Hants estate on new path

By Isabel Davies

FARMERS on an estate in Hampshire are being given greater flexibility to divert their footpaths, as part of a pioneering project which aims to see if access can be improved for users by taking landowners needs more into account.

The Countryside Access Study, run jointly by Hampshire County Council and sponsored by the Countryside Agency, aims to test new approaches to improving access.

It is hoped the project will provide a blueprint for managing access which can be rolled out across the rest of the county and eventually the rest of the country.

Jo Hale, integrated access manager, said the scheme was significant in the light of the Countryside and Rights of Way Act. "It provides a way forward that not only takes on users needs but also landowners needs," she said.

One of the more radical measures the council is trying out on the Southwick Estate is allowing farmers to divert footpaths without facing the usual long and legalistic processes.

"We are trying to see whether a more flexible approach with farmers can yield a better network and less work," said Miss Hale.

"People do not want to have to manage routes that no one uses. We are testing out a new approach to find out if temporary diversions work and to see if we can slightly change priorities rather than sticking to the letter of the law."

The sort of proposal the council will consider is for a farmer to divert a path around a field rather than across it, if people tend to walk that way anyway. This then removes the need to spray out the crop, she said.
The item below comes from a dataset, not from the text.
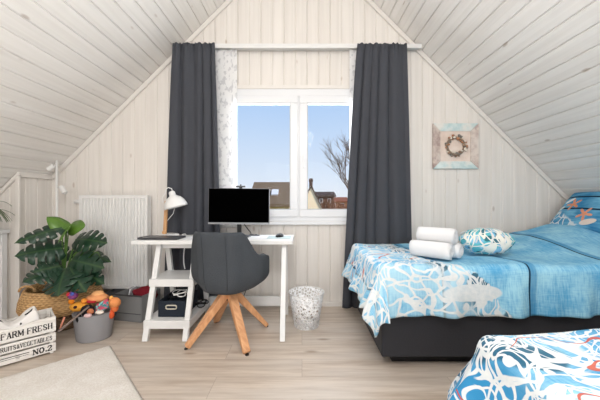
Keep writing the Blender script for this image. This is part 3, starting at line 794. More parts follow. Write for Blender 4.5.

The estate, which has 32 tenants, was chosen for the project because it is flanked by Fareham and Portsmouth and so has a large urban population in very close proximity.

In the past it has suffered in some parts from vandalism and car dumping. There have also been problems because footpaths have not be sprayed out or stiles have not been repaired when they should.
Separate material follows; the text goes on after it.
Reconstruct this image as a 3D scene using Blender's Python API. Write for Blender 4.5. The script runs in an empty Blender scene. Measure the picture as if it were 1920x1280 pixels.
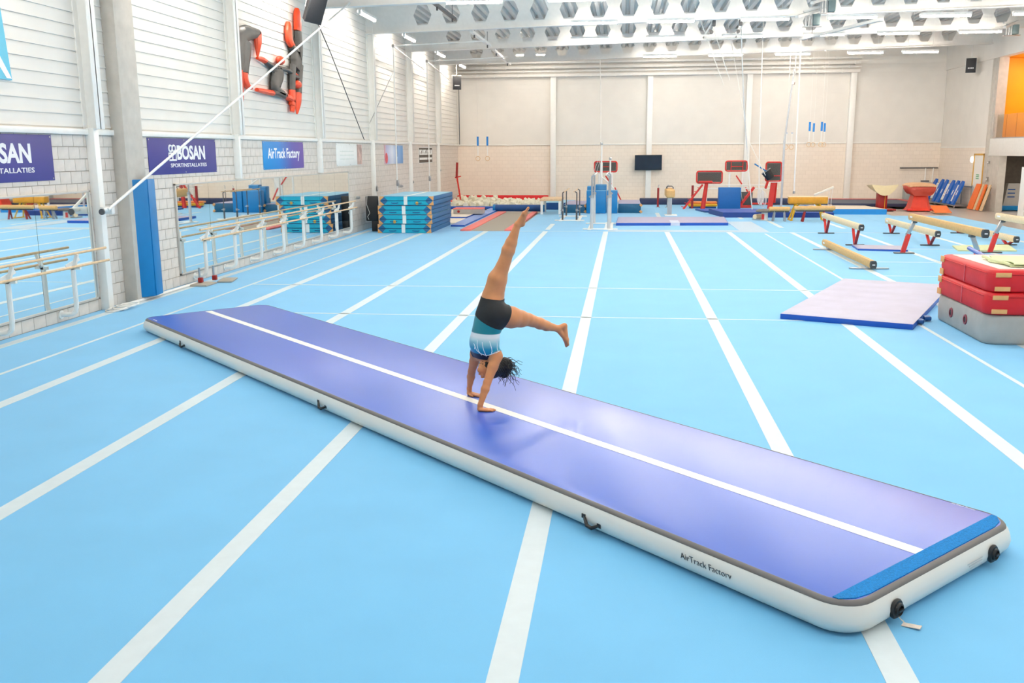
import bpy, bmesh, math, random
import numpy as np
from mathutils import Vector, Matrix, Euler
from mathutils.bvhtree import BVHTree

random.seed(7)
scene = bpy.context.scene
C = scene.collection
PI = math.pi

# ------------------------------------------------------------------ camera
F_PX, PITCH, YAW, ROLL, CAM_H = 1757.0, 0.2, 0.118, -0.0054, 2.6225
_fw = Vector((-math.sin(YAW) * math.cos(PITCH), math.cos(YAW) * math.cos(PITCH), -math.sin(PITCH)))
_r = Vector((math.cos(YAW), math.sin(YAW), 0))
_u = _r.cross(_fw)
_r2 = _r * math.cos(ROLL) + _u * math.sin(ROLL)
_u2 = -_r * math.sin(ROLL) + _u * math.cos(ROLL)
cam_data = bpy.data.cameras.new('camera')
cam_data.sensor_width = 36.0
cam_data.lens = F_PX / 1920.0 * 36.0
cam_data.clip_end = 200
cam = bpy.data.objects.new('camera', cam_data)
C.objects.link(cam)
cam.matrix_world = Matrix((( _r2.x, _u2.x, -_fw.x, 0), (_r2.y, _u2.y, -_fw.y, 0), (_r2.z, _u2.z, -_fw.z, CAM_H), (0, 0, 0, 1)))
scene.camera = cam

# ------------------------------------------------------------------ world, light level, exposure
world = bpy.data.worlds.new('world')
scene.world = world
world.use_nodes = True
world.node_tree.nodes['Background'].inputs[0].default_value = (0.9, 0.95, 1.0, 1)
world.node_tree.nodes['Background'].inputs[1].default_value = 0.4
TUBE_LIGHT = 72.0          # emission of the ceiling tube lights
vs = scene.view_settings
vs.view_transform = 'Standard'
vs.look = 'None'
vs.gamma = 1.0
vs.use_curve_mapping = False
vs.exposure = 0.84
scene.cycles.use_denoising = True
scene.cycles.max_bounces = 8
scene.cycles.diffuse_bounces = 5
scene.cycles.use_adaptive_sampling = True
scene.cycles.adaptive_threshold = 0.05
scene.cycles.glossy_bounces = 4
scene.cycles.transmission_bounces = 6
scene.cycles.sample_clamp_indirect = 4.0
scene.cycles.caustics_reflective = True
scene.cycles.caustics_refractive = False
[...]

Although the project is still in its very early stages the council hopes as it proceeds it can also work on an education programme which will help to establish a better relationship between the estate and the local community.

This will help the estate ultimately, said Miss Hale. "We are trying to manage the gateways into the countryside in a better way to try and minimise vandalism and misuse that occurs."

As a way of improving lines of communication between tenant farmers, their agents and the council, a working group has been established which had its first meeting at the end of May.

The group will give farmers a chance to air their views, said Miss Hale. "It will also help to make it clear what they have to do and where the lines of responsibility are. The clarification will be useful." &#42

A path to change… Council officials are trying to be more flexible with farmers.